WHAT TO DO:
All the data must come back unchanged, except that pictures are left out.

SUPPLIED MATERIAL:

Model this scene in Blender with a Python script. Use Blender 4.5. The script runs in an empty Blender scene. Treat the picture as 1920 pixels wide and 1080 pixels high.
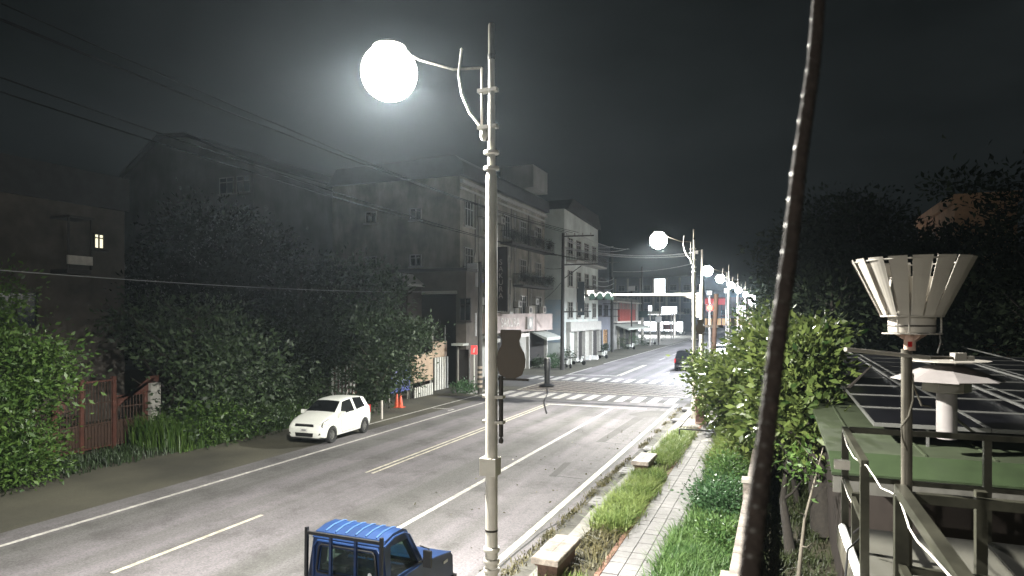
import bpy, bmesh, math, random
import numpy as np
from mathutils import Vector, Matrix
random.seed(7)
SC = bpy.context.scene
COL = SC.collection
# ------------------------------------------------------------------ camera
TH = math.atan(500/1235.0); FPX = 1235.0; CH = 5.0
cam = bpy.data.cameras.new('camera'); cam.sensor_width = 36; cam.lens = FPX/1920*36
cam.shift_y = 51/1920.0; cam.clip_start = .05; cam.clip_end = 3000
cam.dof.use_dof = True; cam.dof.focus_distance = 14; cam.dof.aperture_fstop = 2.4
camo = bpy.data.objects.new('camera', cam); COL.objects.link(camo)
camo.location = (0, 0, CH); camo.rotation_euler = (math.radians(90), 0, TH)
SC.camera = camo
# ------------------------------------------------------------------ night sky
W = bpy.data.worlds.new('World'); SC.world = W; W.use_nodes = True
nt = W.node_tree; bg = nt.nodes['Background']
tc = nt.nodes.new('ShaderNodeTexCoord'); nz = nt.nodes.new('ShaderNodeTexNoise')
nz.inputs['Scale'].default_value = 2.2; nz.inputs['Detail'].default_value = 5; nz.inputs['Roughness'].default_value = .55
mp = nt.nodes.new('ShaderNodeMapping'); mp.inputs['Scale'].default_value = (1, 1, 2.6)
cr = nt.nodes.new('ShaderNodeValToRGB')
cr.color_ramp.elements[0].position = .33; cr.color_ramp.elements[0].color = (.0022, .0030, .0031, 1)
cr.color_ramp.elements[1].position = .78; cr.color_ramp.elements[1].color = (.0120, .0145, .0150, 1)
nt.links.new(tc.outputs['Generated'], mp.inputs['Vector']); nt.links.new(mp.outputs[0], nz.inputs['Vector'])
nt.links.new(nz.outputs['Fac'], cr.inputs[0]); nt.links.new(cr.outputs[0], bg.inputs['Color'])
bg.inputs['Strength'].default_value = 1.0
SC.view_settings.view_transform = 'Standard'; SC.view_settings.look = 'None'
SC.view_settings.exposure = .4; SC.view_settings.gamma = 1
SC.cycles.use_denoising = True
SC.cycles.max_bounces = 6; SC.cycles.diffuse_bounces = 3; SC.cycles.glossy_bounces = 3
SC.cycles.transparent_max_bounces = 12; SC.cycles.volume_bounces = 0
SC.cycles.sample_clamp_indirect = 4
SC.cycles.volume_step_rate = 4
LAMP_W = 16500.0      # watts of one street lamp spot
HAZE = 0.00036
# ------------------------------------------------------------------ helpers
S_, C_ = math.sin(TH), math.cos(TH)
def ray(px, py):
    r, u = (px-960)/FPX, (591-py)/FPX
    return Vector((r*C_-S_, r*S_+C_, u))
O = Vector((0, 0, CH))
def onZ(px, py, z=0.0):
    d = ray(px, py); return O + d*((z-CH)/d.z)
def onX(px, py, X):
    d = ray(px, py); return O + d*(X/d.x)
def onY(px, py, Y):
    d = ray(px, py); return O + d*(Y/d.y)
def atD(px, py, dist): return O + ray(px, py)*dist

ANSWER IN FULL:
Model this scene in Blender with a Python script. Use Blender 4.5. The script runs in an empty Blender scene. Treat the picture as 1920 pixels wide and 1080 pixels high.
import bpy, bmesh, math, random
import numpy as np
from mathutils import Vector, Matrix
random.seed(7)
SC = bpy.context.scene
COL = SC.collection
# ------------------------------------------------------------------ camera
TH = math.atan(500/1235.0); FPX = 1235.0; CH = 5.0
cam = bpy.data.cameras.new('camera'); cam.sensor_width = 36; cam.lens = FPX/1920*36
cam.shift_y = 51/1920.0; cam.clip_start = .05; cam.clip_end = 3000
cam.dof.use_dof = True; cam.dof.focus_distance = 14; cam.dof.aperture_fstop = 2.4
camo = bpy.data.objects.new('camera', cam); COL.objects.link(camo)
camo.location = (0, 0, CH); camo.rotation_euler = (math.radians(90), 0, TH)
SC.camera = camo
# ------------------------------------------------------------------ night sky
W = bpy.data.worlds.new('World'); SC.world = W; W.use_nodes = True
nt = W.node_tree; bg = nt.nodes['Background']
tc = nt.nodes.new('ShaderNodeTexCoord'); nz = nt.nodes.new('ShaderNodeTexNoise')
nz.inputs['Scale'].default_value = 2.2; nz.inputs['Detail'].default_value = 5; nz.inputs['Roughness'].default_value = .55
mp = nt.nodes.new('ShaderNodeMapping'); mp.inputs['Scale'].default_value = (1, 1, 2.6)
cr = nt.nodes.new('ShaderNodeValToRGB')
cr.color_ramp.elements[0].position = .33; cr.color_ramp.elements[0].color = (.0022, .0030, .0031, 1)
cr.color_ramp.elements[1].position = .78; cr.color_ramp.elements[1].color = (.0120, .0145, .0150, 1)
nt.links.new(tc.outputs['Generated'], mp.inputs['Vector']); nt.links.new(mp.outputs[0], nz.inputs['Vector'])
nt.links.new(nz.outputs['Fac'], cr.inputs[0]); nt.links.new(cr.outputs[0], bg.inputs['Color'])
bg.inputs['Strength'].default_value = 1.0
SC.view_settings.view_transform = 'Standard'; SC.view_settings.look = 'None'
SC.view_settings.exposure = .4; SC.view_settings.gamma = 1
SC.cycles.use_denoising = True
SC.cycles.max_bounces = 6; SC.cycles.diffuse_bounces = 3; SC.cycles.glossy_bounces = 3
SC.cycles.transparent_max_bounces = 12; SC.cycles.volume_bounces = 0
SC.cycles.sample_clamp_indirect = 4
SC.cycles.volume_step_rate = 4
LAMP_W = 16500.0      # watts of one street lamp spot
HAZE = 0.00036
# ------------------------------------------------------------------ helpers
S_, C_ = math.sin(TH), math.cos(TH)
def ray(px, py):
    r, u = (px-960)/FPX, (591-py)/FPX
    return Vector((r*C_-S_, r*S_+C_, u))
O = Vector((0, 0, CH))
def onZ(px, py, z=0.0):
    d = ray(px, py); return O + d*((z-CH)/d.z)
def onX(px, py, X):
    d = ray(px, py); return O + d*(X/d.x)
def onY(px, py, Y):
    d = ray(px, py); return O + d*(Y/d.y)
def atD(px, py, dist): return O + ray(px, py)*dist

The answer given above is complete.